GOAL: Search the entries below. Return every line that has "Blender" in it.

RECORDS SHOWN:
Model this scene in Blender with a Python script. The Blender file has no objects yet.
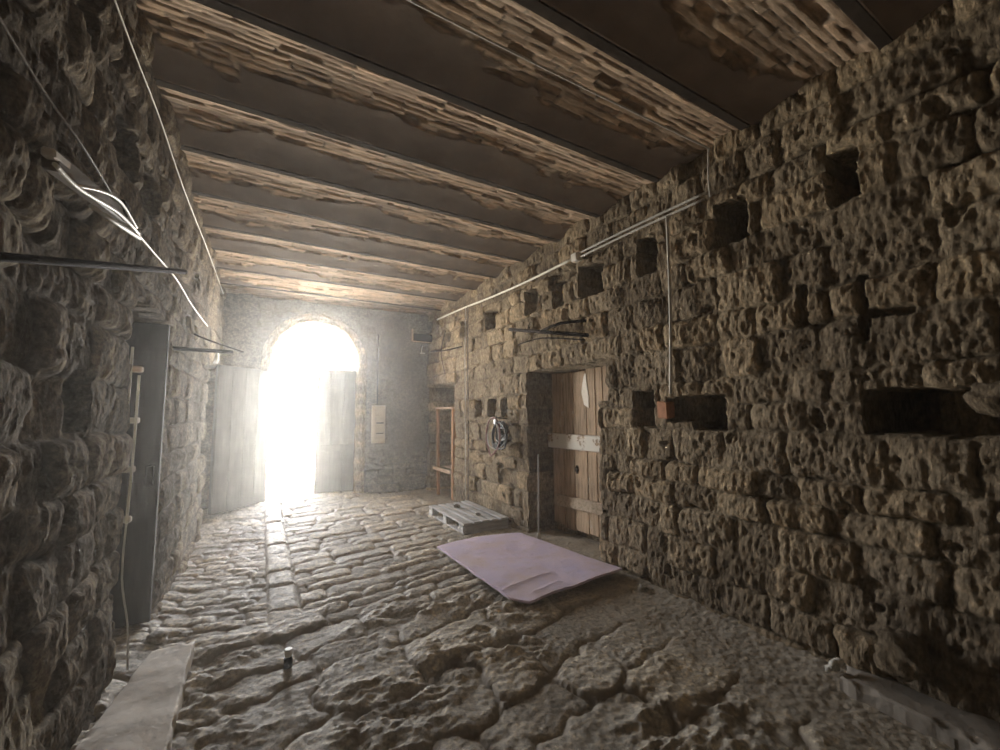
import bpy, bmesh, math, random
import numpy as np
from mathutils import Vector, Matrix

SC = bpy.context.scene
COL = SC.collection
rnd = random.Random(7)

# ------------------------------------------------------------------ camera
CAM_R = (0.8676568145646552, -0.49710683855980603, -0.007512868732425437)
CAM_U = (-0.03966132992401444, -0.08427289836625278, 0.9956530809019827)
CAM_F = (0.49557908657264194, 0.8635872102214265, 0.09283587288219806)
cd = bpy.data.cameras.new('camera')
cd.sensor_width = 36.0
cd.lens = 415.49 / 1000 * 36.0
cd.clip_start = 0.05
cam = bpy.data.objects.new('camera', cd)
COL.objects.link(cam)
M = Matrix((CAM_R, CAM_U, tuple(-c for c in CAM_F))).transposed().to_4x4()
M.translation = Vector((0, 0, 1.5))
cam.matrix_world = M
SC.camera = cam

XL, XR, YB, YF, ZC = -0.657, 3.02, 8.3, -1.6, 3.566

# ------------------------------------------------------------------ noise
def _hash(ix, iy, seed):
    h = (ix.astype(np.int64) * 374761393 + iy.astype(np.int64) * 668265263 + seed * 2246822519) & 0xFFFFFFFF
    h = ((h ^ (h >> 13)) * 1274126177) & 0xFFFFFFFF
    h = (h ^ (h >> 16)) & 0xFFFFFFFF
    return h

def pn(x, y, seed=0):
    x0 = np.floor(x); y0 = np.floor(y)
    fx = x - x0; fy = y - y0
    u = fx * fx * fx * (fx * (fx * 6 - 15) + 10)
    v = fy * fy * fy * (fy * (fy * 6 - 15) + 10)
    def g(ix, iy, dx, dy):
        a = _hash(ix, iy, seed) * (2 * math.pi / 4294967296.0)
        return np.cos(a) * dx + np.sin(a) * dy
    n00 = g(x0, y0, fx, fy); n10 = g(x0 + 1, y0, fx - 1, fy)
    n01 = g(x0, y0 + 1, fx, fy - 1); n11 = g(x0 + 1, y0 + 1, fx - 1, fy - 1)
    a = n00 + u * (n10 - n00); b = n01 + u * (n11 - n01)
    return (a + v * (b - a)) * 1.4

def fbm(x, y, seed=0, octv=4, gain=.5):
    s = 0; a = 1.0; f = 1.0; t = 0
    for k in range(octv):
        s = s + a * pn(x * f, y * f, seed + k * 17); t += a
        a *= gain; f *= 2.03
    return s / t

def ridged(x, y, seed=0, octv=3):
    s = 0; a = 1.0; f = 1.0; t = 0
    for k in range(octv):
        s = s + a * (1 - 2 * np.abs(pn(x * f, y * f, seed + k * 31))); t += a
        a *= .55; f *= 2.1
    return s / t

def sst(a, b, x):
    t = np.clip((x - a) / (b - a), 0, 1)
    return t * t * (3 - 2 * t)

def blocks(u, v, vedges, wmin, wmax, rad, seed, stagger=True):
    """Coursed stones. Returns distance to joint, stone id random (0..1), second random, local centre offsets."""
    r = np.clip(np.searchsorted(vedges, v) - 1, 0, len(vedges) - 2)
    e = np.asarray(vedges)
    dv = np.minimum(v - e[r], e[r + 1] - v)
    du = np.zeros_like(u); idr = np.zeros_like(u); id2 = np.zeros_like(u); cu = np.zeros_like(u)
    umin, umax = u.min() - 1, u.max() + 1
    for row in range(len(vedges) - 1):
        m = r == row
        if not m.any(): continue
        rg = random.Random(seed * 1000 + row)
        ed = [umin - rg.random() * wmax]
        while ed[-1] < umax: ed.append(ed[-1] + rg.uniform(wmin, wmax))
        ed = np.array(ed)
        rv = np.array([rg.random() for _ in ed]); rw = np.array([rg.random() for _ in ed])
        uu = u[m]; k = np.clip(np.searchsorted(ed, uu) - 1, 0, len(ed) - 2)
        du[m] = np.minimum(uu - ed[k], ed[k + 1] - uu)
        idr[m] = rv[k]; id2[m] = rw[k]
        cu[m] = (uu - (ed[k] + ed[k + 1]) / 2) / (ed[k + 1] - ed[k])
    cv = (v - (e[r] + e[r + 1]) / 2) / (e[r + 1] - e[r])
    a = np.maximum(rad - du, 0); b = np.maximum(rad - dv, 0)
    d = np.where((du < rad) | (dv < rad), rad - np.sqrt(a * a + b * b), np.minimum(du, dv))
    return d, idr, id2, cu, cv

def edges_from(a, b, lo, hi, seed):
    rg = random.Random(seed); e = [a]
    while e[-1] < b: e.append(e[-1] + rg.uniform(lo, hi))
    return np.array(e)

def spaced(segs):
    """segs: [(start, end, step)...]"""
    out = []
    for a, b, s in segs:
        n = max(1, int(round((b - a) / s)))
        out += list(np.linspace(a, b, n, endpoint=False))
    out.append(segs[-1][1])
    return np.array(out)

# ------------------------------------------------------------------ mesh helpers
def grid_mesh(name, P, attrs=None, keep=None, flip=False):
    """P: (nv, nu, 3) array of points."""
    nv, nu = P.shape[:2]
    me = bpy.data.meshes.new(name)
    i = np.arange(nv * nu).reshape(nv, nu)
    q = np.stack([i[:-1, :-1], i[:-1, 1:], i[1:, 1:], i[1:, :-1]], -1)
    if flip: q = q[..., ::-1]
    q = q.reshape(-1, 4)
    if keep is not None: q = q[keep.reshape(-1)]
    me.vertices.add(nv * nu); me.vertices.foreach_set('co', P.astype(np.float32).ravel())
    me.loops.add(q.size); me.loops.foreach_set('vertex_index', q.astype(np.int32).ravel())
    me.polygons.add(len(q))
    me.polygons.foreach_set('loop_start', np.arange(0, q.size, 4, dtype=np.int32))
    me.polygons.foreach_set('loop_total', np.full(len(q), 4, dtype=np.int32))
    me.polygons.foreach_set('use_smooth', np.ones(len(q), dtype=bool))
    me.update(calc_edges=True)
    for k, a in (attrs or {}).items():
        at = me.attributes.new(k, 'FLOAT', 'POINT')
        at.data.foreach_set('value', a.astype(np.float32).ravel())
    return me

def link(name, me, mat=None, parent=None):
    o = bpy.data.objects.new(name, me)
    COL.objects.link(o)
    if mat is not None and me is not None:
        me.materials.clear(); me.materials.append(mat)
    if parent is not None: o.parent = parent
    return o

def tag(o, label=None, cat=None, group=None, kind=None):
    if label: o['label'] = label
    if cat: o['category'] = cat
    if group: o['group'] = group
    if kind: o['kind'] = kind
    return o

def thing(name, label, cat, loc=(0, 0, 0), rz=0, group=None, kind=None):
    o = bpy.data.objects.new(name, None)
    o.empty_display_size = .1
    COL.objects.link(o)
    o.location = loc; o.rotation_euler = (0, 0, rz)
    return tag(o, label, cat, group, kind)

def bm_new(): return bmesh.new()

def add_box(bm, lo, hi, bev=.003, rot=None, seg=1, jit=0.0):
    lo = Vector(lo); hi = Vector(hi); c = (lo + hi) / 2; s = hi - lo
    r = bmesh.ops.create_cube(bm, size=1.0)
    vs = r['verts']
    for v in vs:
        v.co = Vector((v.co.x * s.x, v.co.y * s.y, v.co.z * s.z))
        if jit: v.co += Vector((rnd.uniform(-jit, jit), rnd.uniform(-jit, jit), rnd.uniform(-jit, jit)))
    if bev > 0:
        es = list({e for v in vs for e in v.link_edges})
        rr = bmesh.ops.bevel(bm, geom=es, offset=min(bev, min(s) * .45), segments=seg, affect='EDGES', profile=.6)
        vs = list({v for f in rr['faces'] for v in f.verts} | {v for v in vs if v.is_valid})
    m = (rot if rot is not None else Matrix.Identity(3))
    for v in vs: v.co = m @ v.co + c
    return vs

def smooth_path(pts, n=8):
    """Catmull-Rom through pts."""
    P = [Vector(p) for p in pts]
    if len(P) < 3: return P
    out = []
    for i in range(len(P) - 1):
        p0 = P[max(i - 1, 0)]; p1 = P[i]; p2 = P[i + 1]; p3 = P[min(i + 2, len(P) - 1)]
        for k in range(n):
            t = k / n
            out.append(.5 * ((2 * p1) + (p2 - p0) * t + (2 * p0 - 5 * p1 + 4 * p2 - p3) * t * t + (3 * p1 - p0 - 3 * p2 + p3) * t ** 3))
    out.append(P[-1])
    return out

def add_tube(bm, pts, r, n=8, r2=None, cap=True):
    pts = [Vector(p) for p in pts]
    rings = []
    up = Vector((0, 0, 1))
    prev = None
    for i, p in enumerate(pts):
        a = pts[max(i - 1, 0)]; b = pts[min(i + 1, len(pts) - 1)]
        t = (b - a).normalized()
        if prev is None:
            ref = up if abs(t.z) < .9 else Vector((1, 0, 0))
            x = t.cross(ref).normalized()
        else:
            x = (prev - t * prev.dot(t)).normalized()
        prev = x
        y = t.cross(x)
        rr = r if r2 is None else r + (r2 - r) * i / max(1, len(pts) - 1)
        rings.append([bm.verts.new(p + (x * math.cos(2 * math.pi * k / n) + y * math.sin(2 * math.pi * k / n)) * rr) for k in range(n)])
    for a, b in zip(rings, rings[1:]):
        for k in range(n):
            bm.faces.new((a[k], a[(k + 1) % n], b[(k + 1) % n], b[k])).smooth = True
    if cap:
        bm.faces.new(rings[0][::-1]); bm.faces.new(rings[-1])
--
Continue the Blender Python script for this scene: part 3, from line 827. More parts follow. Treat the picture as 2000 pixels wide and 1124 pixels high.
--
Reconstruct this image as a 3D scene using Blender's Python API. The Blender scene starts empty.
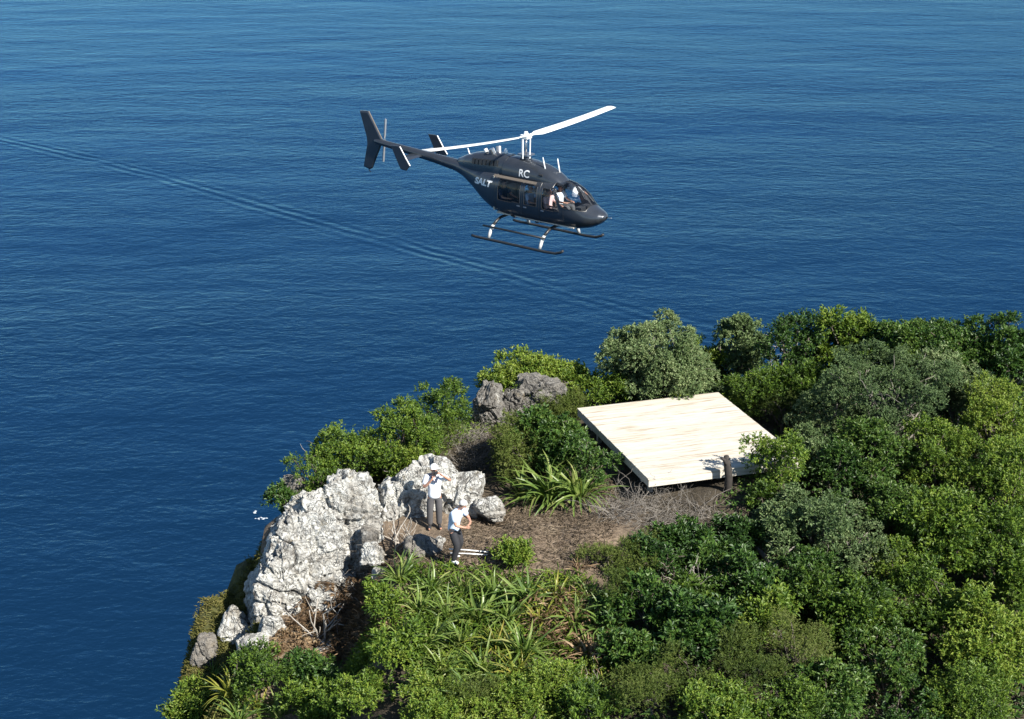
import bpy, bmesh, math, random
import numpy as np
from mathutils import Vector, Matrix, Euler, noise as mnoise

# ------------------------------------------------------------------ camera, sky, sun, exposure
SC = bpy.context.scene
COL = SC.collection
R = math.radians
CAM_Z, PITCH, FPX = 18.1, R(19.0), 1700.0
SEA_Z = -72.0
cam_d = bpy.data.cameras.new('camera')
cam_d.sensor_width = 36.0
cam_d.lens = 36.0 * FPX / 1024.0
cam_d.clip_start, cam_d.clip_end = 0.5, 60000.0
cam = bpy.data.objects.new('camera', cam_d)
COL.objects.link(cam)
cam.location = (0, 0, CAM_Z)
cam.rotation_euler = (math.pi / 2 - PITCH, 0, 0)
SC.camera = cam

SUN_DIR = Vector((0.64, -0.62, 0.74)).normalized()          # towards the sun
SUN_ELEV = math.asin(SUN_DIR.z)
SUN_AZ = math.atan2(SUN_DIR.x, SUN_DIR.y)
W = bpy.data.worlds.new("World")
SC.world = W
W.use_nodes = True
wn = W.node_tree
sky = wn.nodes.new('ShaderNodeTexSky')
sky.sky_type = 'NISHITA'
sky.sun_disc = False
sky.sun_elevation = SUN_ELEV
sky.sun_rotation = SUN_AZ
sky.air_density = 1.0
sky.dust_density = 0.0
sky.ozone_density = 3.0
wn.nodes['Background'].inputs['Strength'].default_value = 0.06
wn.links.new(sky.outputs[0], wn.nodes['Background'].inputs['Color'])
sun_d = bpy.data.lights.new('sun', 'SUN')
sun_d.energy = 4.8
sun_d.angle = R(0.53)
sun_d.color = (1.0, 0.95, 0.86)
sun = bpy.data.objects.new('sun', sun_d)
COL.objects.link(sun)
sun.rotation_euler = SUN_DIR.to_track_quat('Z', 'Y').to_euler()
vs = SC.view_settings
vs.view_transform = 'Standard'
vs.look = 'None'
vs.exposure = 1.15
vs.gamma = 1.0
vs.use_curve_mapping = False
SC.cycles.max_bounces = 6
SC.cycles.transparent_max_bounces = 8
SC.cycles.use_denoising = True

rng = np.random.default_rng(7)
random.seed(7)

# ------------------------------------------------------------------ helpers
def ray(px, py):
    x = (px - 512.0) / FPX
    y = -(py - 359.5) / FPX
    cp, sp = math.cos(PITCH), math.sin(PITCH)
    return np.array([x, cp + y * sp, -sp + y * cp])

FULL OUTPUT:
Model this scene in Blender with a Python script. The Blender file has no objects yet.
Continue the Blender Python script for this scene: part 3, from line 827. More parts follow. Treat the picture as 2000 pixels wide and 1124 pixels high.
Reconstruct this image as a 3D scene using Blender's Python API. The Blender scene starts empty.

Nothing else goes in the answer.